Neural Term Structure of Additive Process for Option Pricing

Lin, Jimin, Liu, Guixin

arXiv.org Machine Learning 

Providing an arbitrage-free valuation formula and specifying risk-neutral dynamics are essentially two sides of the same coin in option pricing. Yet, the modeling methodology has been leaning towards the latter for decades. That is, the invention of an option pricing model typically starts with proposing a stochastic process that is a martingale for the underlying asset, so that the corresponding risk-neural measure is constructed, and henceforth the arbitrage-free option valuation can be determined either analytically or numerically. Such a methodology was established through the pioneering work of Bachelier [4] and Black and Scholes [9], and since then, almost all of the prevailing models have been invented along this paradigm.
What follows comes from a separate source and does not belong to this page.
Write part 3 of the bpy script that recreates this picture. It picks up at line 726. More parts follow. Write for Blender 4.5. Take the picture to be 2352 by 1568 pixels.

The list includes but is not limited to local volatility models by Dupire [17], Cox [14], stochastic volatility models by Heston [20], Hagan et al. [18], Bates [8], jump-diffusion models by Merton [28], Kou [24], and other models built upon Lévy processes by Madan et al. [26], Barndorff-Nielsen [7]. Nonetheless, the reverse approach, which first provides an arbitrage-free valuation formula as in Carr and Madan [11], Davis and Hobson [15] and then finds the underlying martingale supporting the formula, is still possible, as noted in [21, 27]. In recent work, Carr and Torricelli [12] starts with one particular pricing formula that yields logistically distributed marginals. Although there is no underlying Lévy process that produces such marginals, by allowing the increment to be nonstationary, an additive logistic process can be constructed to support that pricing formula.